3D scene scripts —
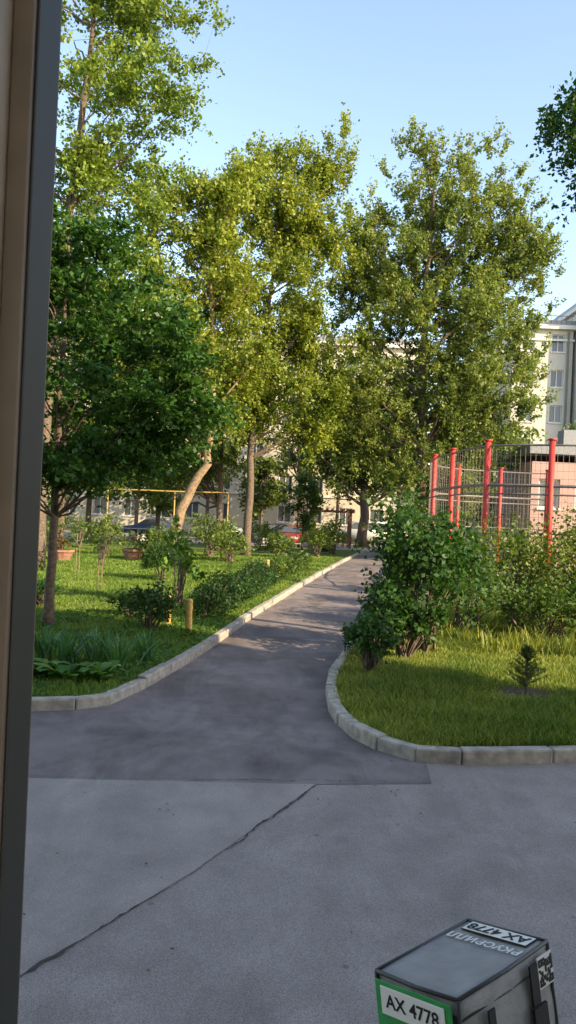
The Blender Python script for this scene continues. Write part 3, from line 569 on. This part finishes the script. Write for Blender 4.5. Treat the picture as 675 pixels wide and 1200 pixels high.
for v in bm.verts:
    x, y, z = v.co; px = (1-4*x*x); py = (1-4*y*y); pz = (1-4*z*z)
    n1 = .0035*math.sin(x*17+y*9)*math.cos(z*13+x*5)
    ox = (.014*py*pz+n1)*(1 if x > .49 else -1 if x < -.49 else 0); oy = (.012*px*pz+n1)*(1 if y > .49 else -1 if y < -.49 else 0); oz = (-.007*px*py)*(1 if z > .49 else 0)
    v.co = (x*2*hx+ox, y*2*hy+oy, (z+.5)*(zt-zb)+zb+oz)
bmesh.ops.recalc_face_normals(bm, faces=bm.faces)
for f in bm.faces:
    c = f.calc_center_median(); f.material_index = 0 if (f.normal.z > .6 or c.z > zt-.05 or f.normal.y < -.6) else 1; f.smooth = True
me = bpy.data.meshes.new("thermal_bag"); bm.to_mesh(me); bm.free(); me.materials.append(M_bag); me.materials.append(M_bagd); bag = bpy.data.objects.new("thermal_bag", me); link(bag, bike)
g = Geo()
loop = [(-hx, -hy), (hx, -hy), (hx, hy), (-hx, hy)]
for z in (zt+.001, zt-.055):
    for k in range(4):
        a, b = loop[k], loop[(k+1) % 4]; g.tube([(a[0]*1.01, a[1]*1.01, z), ((a[0]+b[0])/2*1.03, (a[1]+b[1])/2*1.03, z-.003), (b[0]*1.01, b[1]*1.01, z)], .006 if z > zt else .003, 6)
for a in loop: g.tube([(a[0]*1.01, a[1]*1.01, zt), (a[0]*1.01, a[1]*1.01, zb)], .006, 6)
g.obj("bag_piping", [M_bagd], bike, True)
g = Geo(); xf = -hx-.018
g.bx(xf-.004, xf, -hy+.008, hy-.008, zb+.03, zt-.010, 0)
g.bx(xf-.008, xf-.0045, -hy+.03, hy-.03, zt-.098, zt-.022, 1)
g.obj("rear_pocket", [M_green, M_white], bike, bevel=.003)
g = Geo()
g.bx(.09, .13, -hy-.024, -hy-.018, zb, zt-.02, 0); g.bx(.075, .145, -hy-.034, -hy-.0245, zt-.20, zt-.13, 0); g.bx(-.13, -.10, -hy-.024, -hy-.018, zb, zt-.06, 0)
g.bx(.14, .222, -hy-.018, -hy-.0135, zt-.103, zt-.016, 1)
rq = np.random.default_rng(4)
for i in range(11):
    for j in range(11):
        fin = (i < 3 and j < 3) or (i > 7 and j < 3) or (i < 3 and j > 7)
        if (fin and not (i % 8 == 1 and j % 8 == 1)) or (not fin and rq.random() < .5): g.box((.147+i*.0068, -hy-.0195, zt-.094+j*.0068), (.0066, .002, .0066), 0)
g.obj("straps_and_code_label", [M_black, M_white], bike)
g = Geo(); cx = hx-.040
g.bx(cx-.034, cx+.034, -.120, .120, zt+.0015, zt+.004, 0); g.bx(cx-.031, cx+.031, -.117, .117, zt+.0045, zt+.0062, 1); g.obj("lid_label", [M_black, M_white], bike, bevel=.001)
def text(s, size, M, mat, name, off=.0007):
    cu = bpy.data.curves.new(name, 'FONT'); cu.body = s; cu.size = size; cu.align_x = 'CENTER'; cu.align_y = 'CENTER'; cu.offset = off; cu.extrude = .0005; cu.materials.append(mat)
    o = bpy.data.objects.new(name, cu); link(o, bike); o.matrix_local = M
def frame(o, x, y, z): return Matrix(((x[0], y[0], z[0], o[0]), (x[1], y[1], z[1], o[1]), (x[2], y[2], z[2], o[2]), (0, 0, 0, 1)))
text("AX 4778", .060, frame((cx, 0, zt+.0075), (0, 1, 0), (-1, 0, 0), (0, 0, 1)), M_black, "label_lettering")
text("ВКУСВИЛЛ", .048, frame((cx-.080, 0, zt+.003), (0, 1, 0), (-1, 0, 0), (0, 0, 1)), M_silver, "lid_lettering", .0011)
text("AX 4778", .052, frame((xf-.009, 0, zt-.060), (0, -1, 0), (0, 0, 1), (-1, 0, 0)), M_black, "plate_lettering")
g = Geo()
def wheel(cx, yaw=0, mi=0):
    c, s = math.cos(yaw), math.sin(yaw); P = []
    for k in range(33):
        a = 2*math.pi*k/32; P.append((cx+.31*math.cos(a)*c, .31*math.cos(a)*s, .33+.31*math.sin(a)))
    g.tube(P, .022, 8, 0, cap=False)
    for k in range(14):
        a = 2*math.pi*k/14; g.tube([(cx, 0, .33), (cx+.3*math.cos(a)*c, .3*math.cos(a)*s, .33+.3*math.sin(a))], .0015, 3, 2, cap=False)
    g.tube([(cx+.05*s, -.05*c, .33), (cx-.05*s, .05*c, .33)], .025, 10, 2)
wheel(0); yaw = -R(60); wheel(1.08, yaw)
bb = (.45, 0, .30); st = (.32, 0, .62); hd = (.92, 0, .56); hb = (.95, 0, .45)
for p, q in ((bb, st), (bb, hb), (st, hd), (hd, hb), ((0, .04, .33), bb), ((0, -.04, .33), bb), ((0, .04, .33), st), ((0, -.04, .33), st)): g.tube([p, q], .017, 8, 1)
g.tube([(1.08, .05, .33), (.96, .05, .45)], .013, 8, 1); g.tube([(1.08, -.05, .33), (.96, -.05, .45)], .013, 8, 1)
g.tube([hd, (.90, 0, .95)], .014, 8, 1)
ux, uy = -math.sin(yaw), math.cos(yaw); g.tube([(.9-ux*.27, -uy*.27, .98), (.9, 0, .95), (.9+ux*.27, uy*.27, .98)], .012, 8, 2)
for s in (-1, 1): g.tube([(.9+s*ux*.17, s*uy*.17, .97), (.9+s*ux*.28, s*uy*.28, .982)], .017, 8, 0)
g.tube([st, (.31, 0, .72)], .013, 8, 2); g.box((.32, 0.03, .735), (.17, .10, .04), 0)
for s in (-1, 1):
    g.tube([(-.22, s*.07, .762), (.20, s*.07, .762)], .008, 6, 1); g.tube([(0, s*.06, .34), (-.1, s*.07, .76)], .007, 6, 1)
for x in (-.2, -.07, .07, .19): g.tube([(x, -.07, .762), (x, .07, .762)], .007, 6, 1)
g.tube([bb, (.45, -.1, .30), (.52, -.1, .16)], .01, 6, 2); g.box((.53, -.15, .15), (.09, .1, .02), 0); g.tube([bb, (.45, .1, .30), (.38, .1, .44)], .01, 6, 2); g.box((.37, .15, .45), (.09, .1, .02), 0)
g.tube([(.1, .05, .3), (.05, .22, .05)], .01, 6, 2)
g.obj("bicycle_frame_and_wheels", [M_black, M_frame, M_chrome], bike, True)
# ---------------------------------------------------------------- light
EL = R(26); sx, sy = .83, -.56; nn = math.hypot(sx, sy); sx /= nn; sy /= nn
w = bpy.data.worlds.new("World"); scene.world = w; w.use_nodes = True; nt = w.node_tree; bg = nt.nodes["Background"]
sky = nt.nodes.new("ShaderNodeTexSky"); sky.sky_type = 'NISHITA'; sky.sun_disc = False; sky.sun_elevation = EL; sky.sun_rotation = math.atan2(sx, sy); sky.air_density = 1.0; sky.dust_density = .6; sky.ozone_density = 1.2
tint = nt.nodes.new("ShaderNodeMix"); tint.data_type = 'RGBA'; tint.blend_type = 'MULTIPLY'; tint.inputs[0].default_value = 1; tint.inputs[7].default_value = (1.10, 1.0, .91, 1)
nt.links.new(sky.outputs[0], tint.inputs[6]); nt.links.new(tint.outputs[2], bg.inputs[0]); bg.inputs[1].default_value = .46
sd = bpy.data.lights.new("sun", 'SUN'); sd.energy = 10; sd.angle = R(.5); sd.color = (1, .82, .53); so = bpy.data.objects.new("sun", sd); link(so)
so.rotation_euler = Vector((-sx*math.cos(EL), -sy*math.cos(EL), -math.sin(EL))).to_track_quat('-Z', 'Y').to_euler(); so.location = (20, -10, 30)
# ---------------------------------------------------------------- camera
cd = bpy.data.cameras.new("camera"); cam = bpy.data.objects.new("camera", cd); link(cam); scene.camera = cam
cd.sensor_fit = 'VERTICAL'; cd.sensor_height = 24; cd.lens = 24*900/1200; cd.clip_end = 2000; cd.clip_start = .05
cam.matrix_world = Matrix.Translation((0, 0, 2.5)) @ Matrix.Rotation(R(90), 4, 'X') @ Matrix.Rotation(R(2.5), 4, 'Z')
scene.view_settings.view_transform = 'Standard'; scene.view_settings.look = 'None'; scene.view_settings.exposure = 0
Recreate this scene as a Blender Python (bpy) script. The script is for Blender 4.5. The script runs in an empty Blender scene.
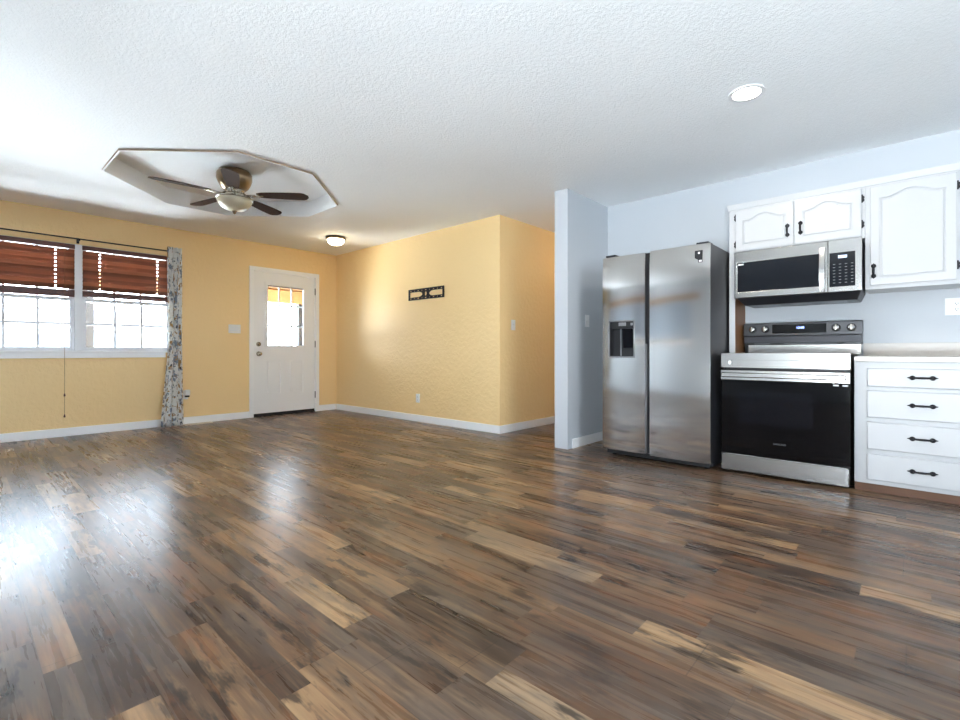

Exercise instructions — Pictures stay out. Print the data exactly, from its first line through the line containing "c = f.calc_center_median();".

Response to this task —
The Blender Python script for this scene continues. Write part 3, from line 569 on. This part finishes the script. Write for Blender 4.5. Treat the picture as 675 pixels wide and 1200 pixels high.
for v in bm.verts:
    x, y, z = v.co; px = (1-4*x*x); py = (1-4*y*y); pz = (1-4*z*z)
    n1 = .0035*math.sin(x*17+y*9)*math.cos(z*13+x*5)
    ox = (.014*py*pz+n1)*(1 if x > .49 else -1 if x < -.49 else 0); oy = (.012*px*pz+n1)*(1 if y > .49 else -1 if y < -.49 else 0); oz = (-.007*px*py)*(1 if z > .49 else 0)
    v.co = (x*2*hx+ox, y*2*hy+oy, (z+.5)*(zt-zb)+zb+oz)
bmesh.ops.recalc_face_normals(bm, faces=bm.faces)
for f in bm.faces:
    c = f.calc_center_median(); f.material_index = 0 if (f.normal.z > .6 or c.z > zt-.05 or f.normal.y < -.6) else 1; f.smooth = True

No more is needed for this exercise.